Information provided:
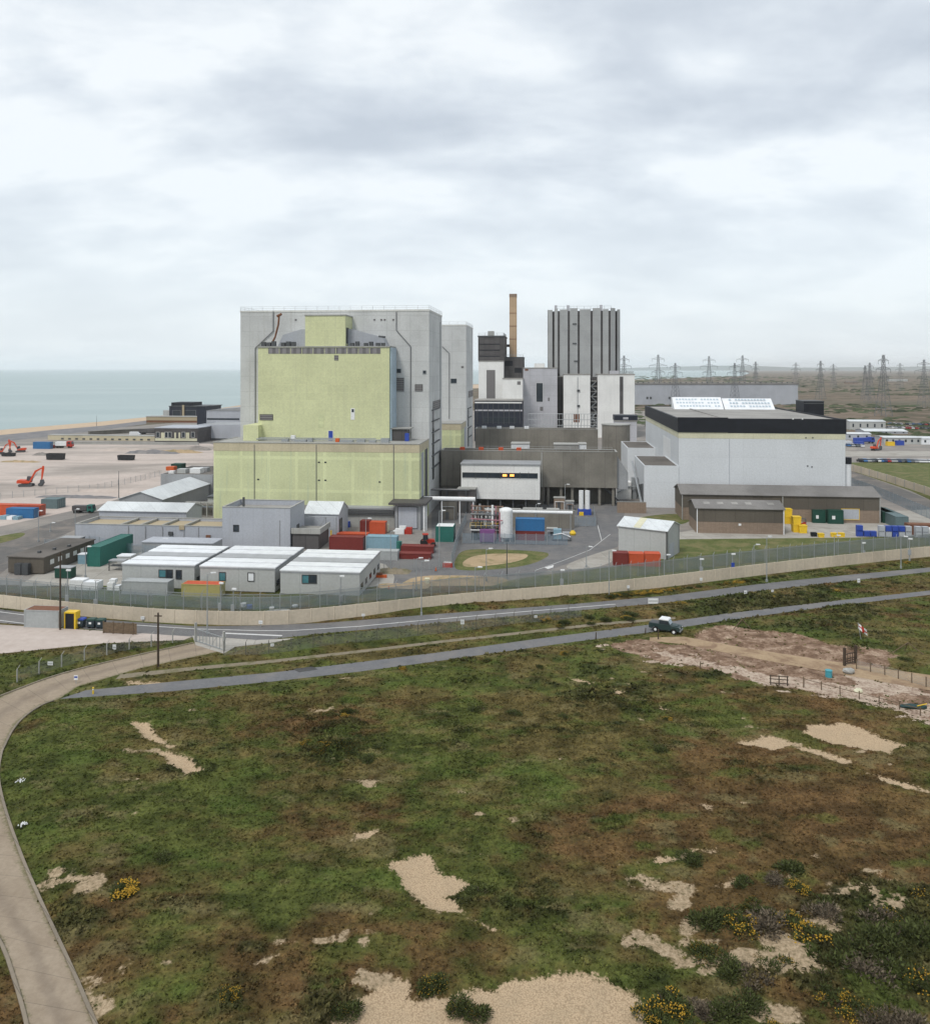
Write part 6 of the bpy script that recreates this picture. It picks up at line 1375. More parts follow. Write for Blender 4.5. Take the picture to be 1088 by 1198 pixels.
# lorries and machines
def lorry(label, px, py, rz, cabm, bodym, L=7, s=1.0, bh=2.6, cat='lorry', name='lorry'):
    T = thing(name, label, cat, G(px, py), rz)
    MB().box(0, L, -1.2, 1.2, 1.0, bh).build('load_body', M[bodym], T); c = MB().prof([(L+.15,.6),(L+2.2,.6),(L+2.2,1.6),(L+1.9,2.8),(L+.15,2.9)], -1.2, 1.2).build('cab', M[cabm], T)
    MB().add([(L+2.22,-1.0,1.65),(L+2.22,1.0,1.65),(L+1.94,1.0,2.7),(L+1.94,-1.0,2.7)], [(0,1,2,3)]).build('windscreen', M['glass'], c); MB().box(L+.6, L+1.6, -1.24, -1.205, 1.7, 2.5).build('window', M['glass'], c)
    MB().box(0, L+.2, -.5, .5, .6, .99).build('chassis', M['dsteel'], T)
    for x_ in (.9, 2.2, L+1.1):
        for y_ in (-1.05, 1.05): MB().wheel(x_, y_, .5, .5, .3).build('wheel', M['tyre'], T)
    T.scale = (s,s,s)
lorry('red and white lorry near the back wall of the rubble yard', 66, 524, .05, 'red', 'whitep', 4.5, 1.2)
lorry('dark green tanker lorry with yellow top by the white roofed store', 86, 600, .0, 'teal', 'darkgrey', 5, .8)
lorry('blue lorry among the far huts on the right', 1000, 519, .2, 'bluep', 'bluep', 7, 1.2)
lorry('dark lorry by the shore wall before the black fronted building', 163, 508, -.1, 'whitep', 'darkgrey', 8, 1.3)
T = thing('tractor', 'red and black tractor beside the teal white roofed container', 'tractor', G(494, 640), .1)
MB().prof([(0,.8),(2.6,.8),(2.8,1.1),(2.7,1.7),(1.3,1.8),(0,1.5)], -.5, .5).build('body', M['red'], T); c = MB().prof([(.1,1.55),(1.3,1.82),(1.2,2.8),(.2,2.8)], -.7, .7).build('cab', M['glass'], T); MB().box(.05,1.35,-.75,.75,2.81,2.95).build('cab_roof', M['red'], c)
for (x_, r_) in ((.4,.85),(2.4,.6)):
    for y_ in (-.95,.95): MB().wheel(x_, y_, r_, r_, .4).build('wheel', M['tyre'], T)
T = thing('forklift', 'red forklift beside the yellow bins', 'forklift', G(943, 617), 2.6)
MB().prof([(0,.3),(2,.3),(2,.9),(.9,1.0),(.6,1.3),(0,1.2)], -.55, .55).build('body', M['red'], T); MB().box(2.05,2.2,-.45,.45,.1,2.6).build('mast', M['dsteel'], T); MB().box(2.21,3.2,-.4,-.25,.1,.16).box(2.21,3.2,.25,.4,.1,.16).build('fork', M['dsteel'], T)
c = MB().tube((.1,-.5,1.2),(.1,-.5,2.1),.05,4).tube((.1,.5,1.2),(.1,.5,2.1),.05,4).tube((1.5,-.5,.9),(1.2,-.5,2.1),.05,4).tube((1.5,.5,.9),(1.2,.5,2.1),.05,4).box(0,1.3,-.55,.55,2.1,2.16).build('cab_frame', M['dsteel'], T)
for x_ in (.4,1.6):
    for y_ in (-.5,.5): MB().wheel(x_, y_, .3, .3, .22, 10).build('wheel', M['tyre'], T)
def van(label, px, py, rz, mat, s=1.0):
    carbody('van', label, 'van', G(px, py), rz, 5, 1.9, [(-2.5,.4),(2.5,.4),(2.5,1.1),(1.9,1.3),(1.3,2.1),(-2.5,2.1)], [(1.25,1.35),(1.85,1.3),(1.34,1.98),(1.1,1.98)], mat, ((-1.6,.36),(1.6,.36)), s=s)
van('white van in front of the far huts, left', 992, 521, .3, paint[0], 1.1); van('white van at the right edge of the concrete yard', 1086, 628, 0, paint[0]); van('white van by the shore wall', 158, 510, 0, paint[0], 1.2)

# ---------------------------------------------------------------- far huts on the right
def hut(label, x0, y0, x1, ytop, dep, wm='cabin', rm='roofw', wins=0, ang=-.35, rise=.8):
    f = Fr(G(x0, y0), ang); w_ = f.u_at(x1, 0); h_ = f.z_at(ytop, 0); T = thing('site_hut', label, 'hut', f.P, ang); wb = MB(); rb = MB()
    gable(wb, w_, dep, h_, h_+rise, 0, 'u', .3, rb); wb.build('wall', M[wm], T); rb.build('roof', M[rm], T)
    for k in range(wins): u = w_*(k+.5)/wins; MB().box(u-.5, u+.5, -.06, -.005, h_*.35, h_*.75).build('window', M['glass'], T)
    return T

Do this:
Reproduce the whole listing word for word, setting aside any pictures.

Expected answer:
Write part 6 of the bpy script that recreates this picture. It picks up at line 1375. More parts follow. Write for Blender 4.5. Take the picture to be 1088 by 1198 pixels.
# lorries and machines
def lorry(label, px, py, rz, cabm, bodym, L=7, s=1.0, bh=2.6, cat='lorry', name='lorry'):
    T = thing(name, label, cat, G(px, py), rz)
    MB().box(0, L, -1.2, 1.2, 1.0, bh).build('load_body', M[bodym], T); c = MB().prof([(L+.15,.6),(L+2.2,.6),(L+2.2,1.6),(L+1.9,2.8),(L+.15,2.9)], -1.2, 1.2).build('cab', M[cabm], T)
    MB().add([(L+2.22,-1.0,1.65),(L+2.22,1.0,1.65),(L+1.94,1.0,2.7),(L+1.94,-1.0,2.7)], [(0,1,2,3)]).build('windscreen', M['glass'], c); MB().box(L+.6, L+1.6, -1.24, -1.205, 1.7, 2.5).build('window', M['glass'], c)
    MB().box(0, L+.2, -.5, .5, .6, .99).build('chassis', M['dsteel'], T)
    for x_ in (.9, 2.2, L+1.1):
        for y_ in (-1.05, 1.05): MB().wheel(x_, y_, .5, .5, .3).build('wheel', M['tyre'], T)
    T.scale = (s,s,s)
lorry('red and white lorry near the back wall of the rubble yard', 66, 524, .05, 'red', 'whitep', 4.5, 1.2)
lorry('dark green tanker lorry with yellow top by the white roofed store', 86, 600, .0, 'teal', 'darkgrey', 5, .8)
lorry('blue lorry among the far huts on the right', 1000, 519, .2, 'bluep', 'bluep', 7, 1.2)
lorry('dark lorry by the shore wall before the black fronted building', 163, 508, -.1, 'whitep', 'darkgrey', 8, 1.3)
T = thing('tractor', 'red and black tractor beside the teal white roofed container', 'tractor', G(494, 640), .1)
MB().prof([(0,.8),(2.6,.8),(2.8,1.1),(2.7,1.7),(1.3,1.8),(0,1.5)], -.5, .5).build('body', M['red'], T); c = MB().prof([(.1,1.55),(1.3,1.82),(1.2,2.8),(.2,2.8)], -.7, .7).build('cab', M['glass'], T); MB().box(.05,1.35,-.75,.75,2.81,2.95).build('cab_roof', M['red'], c)
for (x_, r_) in ((.4,.85),(2.4,.6)):
    for y_ in (-.95,.95): MB().wheel(x_, y_, r_, r_, .4).build('wheel', M['tyre'], T)
T = thing('forklift', 'red forklift beside the yellow bins', 'forklift', G(943, 617), 2.6)
MB().prof([(0,.3),(2,.3),(2,.9),(.9,1.0),(.6,1.3),(0,1.2)], -.55, .55).build('body', M['red'], T); MB().box(2.05,2.2,-.45,.45,.1,2.6).build('mast', M['dsteel'], T); MB().box(2.21,3.2,-.4,-.25,.1,.16).box(2.21,3.2,.25,.4,.1,.16).build('fork', M['dsteel'], T)
c = MB().tube((.1,-.5,1.2),(.1,-.5,2.1),.05,4).tube((.1,.5,1.2),(.1,.5,2.1),.05,4).tube((1.5,-.5,.9),(1.2,-.5,2.1),.05,4).tube((1.5,.5,.9),(1.2,.5,2.1),.05,4).box(0,1.3,-.55,.55,2.1,2.16).build('cab_frame', M['dsteel'], T)
for x_ in (.4,1.6):
    for y_ in (-.5,.5): MB().wheel(x_, y_, .3, .3, .22, 10).build('wheel', M['tyre'], T)
def van(label, px, py, rz, mat, s=1.0):
    carbody('van', label, 'van', G(px, py), rz, 5, 1.9, [(-2.5,.4),(2.5,.4),(2.5,1.1),(1.9,1.3),(1.3,2.1),(-2.5,2.1)], [(1.25,1.35),(1.85,1.3),(1.34,1.98),(1.1,1.98)], mat, ((-1.6,.36),(1.6,.36)), s=s)
van('white van in front of the far huts, left', 992, 521, .3, paint[0], 1.1); van('white van at the right edge of the concrete yard', 1086, 628, 0, paint[0]); van('white van by the shore wall', 158, 510, 0, paint[0], 1.2)

# ---------------------------------------------------------------- far huts on the right
def hut(label, x0, y0, x1, ytop, dep, wm='cabin', rm='roofw', wins=0, ang=-.35, rise=.8):
    f = Fr(G(x0, y0), ang); w_ = f.u_at(x1, 0); h_ = f.z_at(ytop, 0); T = thing('site_hut', label, 'hut', f.P, ang); wb = MB(); rb = MB()
    gable(wb, w_, dep, h_, h_+rise, 0, 'u', .3, rb); wb.build('wall', M[wm], T); rb.build('roof', M[rm], T)
    for k in range(wins): u = w_*(k+.5)/wins; MB().box(u-.5, u+.5, -.06, -.005, h_*.35, h_*.75).build('window', M['glass'], T)
    return T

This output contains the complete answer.